### Job
Make an exact copy of all the entries below, with the pictures left out.

### Records for this exercise
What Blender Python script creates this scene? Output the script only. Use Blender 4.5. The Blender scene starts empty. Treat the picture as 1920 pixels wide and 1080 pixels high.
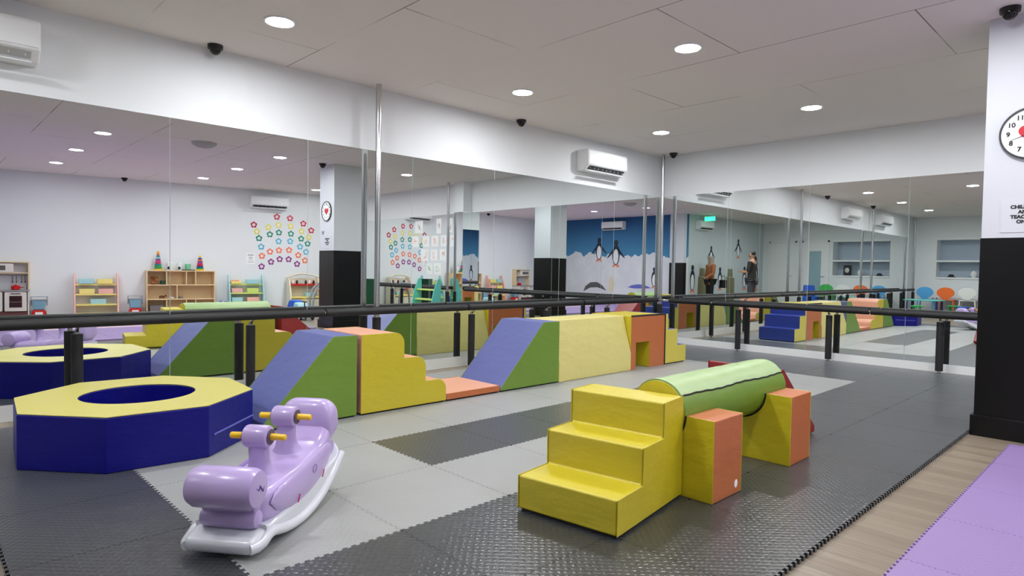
import bpy, bmesh, math, random
from mathutils import Vector, Matrix
random.seed(7)
sc = bpy.context.scene
COL = sc.collection
PI = math.pi
R = math.radians

# ------------------------------------------------------------------ camera
H = 2.821                      # ceiling height
MT = 2.214                     # top of the wall mirrors
cam = bpy.data.cameras.new('camera'); camo = bpy.data.objects.new('camera', cam); COL.objects.link(camo)
cam.sensor_width = 36.0
cam.lens = 1184.0 / 1920.0 * 36.0
cam.clip_start = 0.03
def cam_matrix(loc, yaw, pitch, roll):
    f = Vector((math.cos(yaw)*math.cos(pitch), math.sin(yaw)*math.cos(pitch), math.sin(pitch)))
    r = Vector((math.sin(yaw), -math.cos(yaw), 0)); u = r.cross(f)
    c, s = math.cos(roll), math.sin(roll)
    r2 = c*r + s*u; u2 = -s*r + c*u
    m = Matrix(((r2.x, u2.x, -f.x, loc[0]), (r2.y, u2.y, -f.y, loc[1]), (r2.z, u2.z, -f.z, loc[2]), (0, 0, 0, 1)))
    return m
camo.matrix_world = cam_matrix((5.401, -8.307, 1.089), R(136.052), R(-1.751), R(0.96))
sc.camera = camo

# ------------------------------------------------------------------ view, world
sc.view_settings.view_transform = 'Standard'
sc.view_settings.look = 'None'
sc.view_settings.exposure = 0.0
sc.view_settings.gamma = 1.0
sc.view_settings.use_curve_mapping = False
w = bpy.data.worlds.new('world'); sc.world = w; w.use_nodes = True
w.node_tree.nodes['Background'].inputs[0].default_value = (0.9, 0.95, 1.0, 1)
w.node_tree.nodes['Background'].inputs[1].default_value = 0.05
LIGHT_POWER = 320.0             # emission strength of each downlight disc
LIGHT_COL = (0.97, 0.985, 1.0)
sc.cycles.max_bounces = 14
sc.cycles.glossy_bounces = 8
sc.cycles.diffuse_bounces = 5
sc.cycles.sample_clamp_indirect = 6.0
sc.cycles.use_denoising = True
sc.cycles.blur_glossy = 0.5

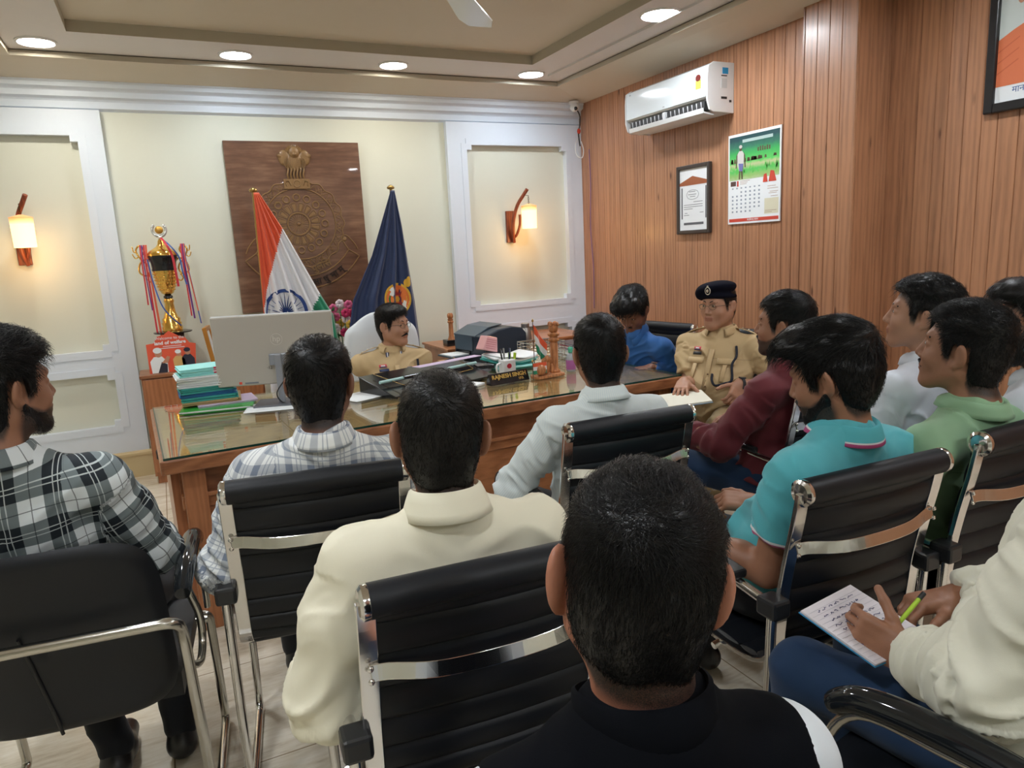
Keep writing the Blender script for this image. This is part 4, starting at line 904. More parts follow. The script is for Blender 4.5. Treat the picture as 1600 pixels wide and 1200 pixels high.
for k_, (x_, y_, dx, dy, m_, lab) in enumerate(((1.785, 3.83, -.01, .01, M_BLACKPL, 'black pen with silver clip leftmost in the mug'), (1.80, 3.845, .0, .012, pm('steel_pen', rgb(150, 154, 160), .3, .6), 'steel grey pen in the mug'), (1.812, 3.83, .012, .0, pm('navy_pen', rgb(30, 40, 80), .3), 'dark navy pen in the mug'), (1.825, 3.845, .010, .01, pm('lime_marker', rgb(180, 220, 60), .4), 'lime green marker in the mug'), (1.838, 3.83, .016, -.004, pm('lime_marker', rgb(180, 220, 60), .4), 'rightmost lime green marker in the mug'))):
    h_ = .17 if k_ < 3 else .14
    pn_ = empty('pen' if k_ < 3 else 'marker', (x_, y_, DZ + .02), 0, lab, 'pen')
    MB().tube([(x_, y_, DZ + .02), (x_ + dx, y_ + dy, DZ + h_ * .75)], .0055 if k_ < 3 else .008, 8).build('barrel', m_, pn_, smooth=60); MB().tube([(x_ + dx, y_ + dy, DZ + h_ * .75), (x_ + dx * 1.3, y_ + dy * 1.3, DZ + h_)], .006 if k_ < 3 else .009, 8).build('cap', m_, pn_, smooth=60)
    if k_ < 3: MB().tube([(x_ + dx, y_ + dy - .007, DZ + h_ * .8), (x_ + dx * 1.3, y_ + dy * 1.3 - .007, DZ + h_)], .0015, 5).build('clip', M_CHROME, pn_)
# pink cube block
pk = empty('card_holder', (1.86, 4.22, DZ), 0, 'pink faceted acrylic block with printed faces in front of the printer', 'ornament')
MB().lathe([(.04, 0), (.04, .005), (.006, .01), (.006, .11)], (1.86, 4.25, DZ + .0), 16).build('stand', BG, pk, smooth=40)
Mp = Matrix.Translation((1.855, 4.22, DZ + .155)) @ Matrix.Rotation(.35, 4, 'Z') @ Matrix.Rotation(.25, 4, 'Y')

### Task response
What Blender Python script creates this scene? Output the script only. Use Blender 4.5. The Blender scene starts empty. Treat the picture as 1920 pixels wide and 1080 pixels high.
import bpy, bmesh, math, random
from mathutils import Vector, Matrix
random.seed(7)
sc = bpy.context.scene
COL = sc.collection
PI = math.pi
R = math.radians

# ------------------------------------------------------------------ camera
H = 2.821                      # ceiling height
MT = 2.214                     # top of the wall mirrors
cam = bpy.data.cameras.new('camera'); camo = bpy.data.objects.new('camera', cam); COL.objects.link(camo)
cam.sensor_width = 36.0
cam.lens = 1184.0 / 1920.0 * 36.0
cam.clip_start = 0.03
def cam_matrix(loc, yaw, pitch, roll):
    f = Vector((math.cos(yaw)*math.cos(pitch), math.sin(yaw)*math.cos(pitch), math.sin(pitch)))
    r = Vector((math.sin(yaw), -math.cos(yaw), 0)); u = r.cross(f)
    c, s = math.cos(roll), math.sin(roll)
    r2 = c*r + s*u; u2 = -s*r + c*u
    m = Matrix(((r2.x, u2.x, -f.x, loc[0]), (r2.y, u2.y, -f.y, loc[1]), (r2.z, u2.z, -f.z, loc[2]), (0, 0, 0, 1)))
    return m
camo.matrix_world = cam_matrix((5.401, -8.307, 1.089), R(136.052), R(-1.751), R(0.96))
sc.camera = camo

# ------------------------------------------------------------------ view, world
sc.view_settings.view_transform = 'Standard'
sc.view_settings.look = 'None'
sc.view_settings.exposure = 0.0
sc.view_settings.gamma = 1.0
sc.view_settings.use_curve_mapping = False
w = bpy.data.worlds.new('world'); sc.world = w; w.use_nodes = True
w.node_tree.nodes['Background'].inputs[0].default_value = (0.9, 0.95, 1.0, 1)
w.node_tree.nodes['Background'].inputs[1].default_value = 0.05
LIGHT_POWER = 320.0             # emission strength of each downlight disc
LIGHT_COL = (0.97, 0.985, 1.0)
sc.cycles.max_bounces = 14
sc.cycles.glossy_bounces = 8
sc.cycles.diffuse_bounces = 5
sc.cycles.sample_clamp_indirect = 6.0
sc.cycles.use_denoising = True
sc.cycles.blur_glossy = 0.5

Keep writing the Blender script for this image. This is part 4, starting at line 904. More parts follow. The script is for Blender 4.5. Treat the picture as 1600 pixels wide and 1200 pixels high.
for k_, (x_, y_, dx, dy, m_, lab) in enumerate(((1.785, 3.83, -.01, .01, M_BLACKPL, 'black pen with silver clip leftmost in the mug'), (1.80, 3.845, .0, .012, pm('steel_pen', rgb(150, 154, 160), .3, .6), 'steel grey pen in the mug'), (1.812, 3.83, .012, .0, pm('navy_pen', rgb(30, 40, 80), .3), 'dark navy pen in the mug'), (1.825, 3.845, .010, .01, pm('lime_marker', rgb(180, 220, 60), .4), 'lime green marker in the mug'), (1.838, 3.83, .016, -.004, pm('lime_marker', rgb(180, 220, 60), .4), 'rightmost lime green marker in the mug'))):
    h_ = .17 if k_ < 3 else .14
    pn_ = empty('pen' if k_ < 3 else 'marker', (x_, y_, DZ + .02), 0, lab, 'pen')
    MB().tube([(x_, y_, DZ + .02), (x_ + dx, y_ + dy, DZ + h_ * .75)], .0055 if k_ < 3 else .008, 8).build('barrel', m_, pn_, smooth=60); MB().tube([(x_ + dx, y_ + dy, DZ + h_ * .75), (x_ + dx * 1.3, y_ + dy * 1.3, DZ + h_)], .006 if k_ < 3 else .009, 8).build('cap', m_, pn_, smooth=60)
    if k_ < 3: MB().tube([(x_ + dx, y_ + dy - .007, DZ + h_ * .8), (x_ + dx * 1.3, y_ + dy * 1.3 - .007, DZ + h_)], .0015, 5).build('clip', M_CHROME, pn_)
# pink cube block
pk = empty('card_holder', (1.86, 4.22, DZ), 0, 'pink faceted acrylic block with printed faces in front of the printer', 'ornament')
MB().lathe([(.04, 0), (.04, .005), (.006, .01), (.006, .11)], (1.86, 4.25, DZ + .0), 16).build('stand', BG, pk, smooth=40)
Mp = Matrix.Translation((1.855, 4.22, DZ + .155)) @ Matrix.Rotation(.35, 4, 'Z') @ Matrix.Rotation(.25, 4, 'Y')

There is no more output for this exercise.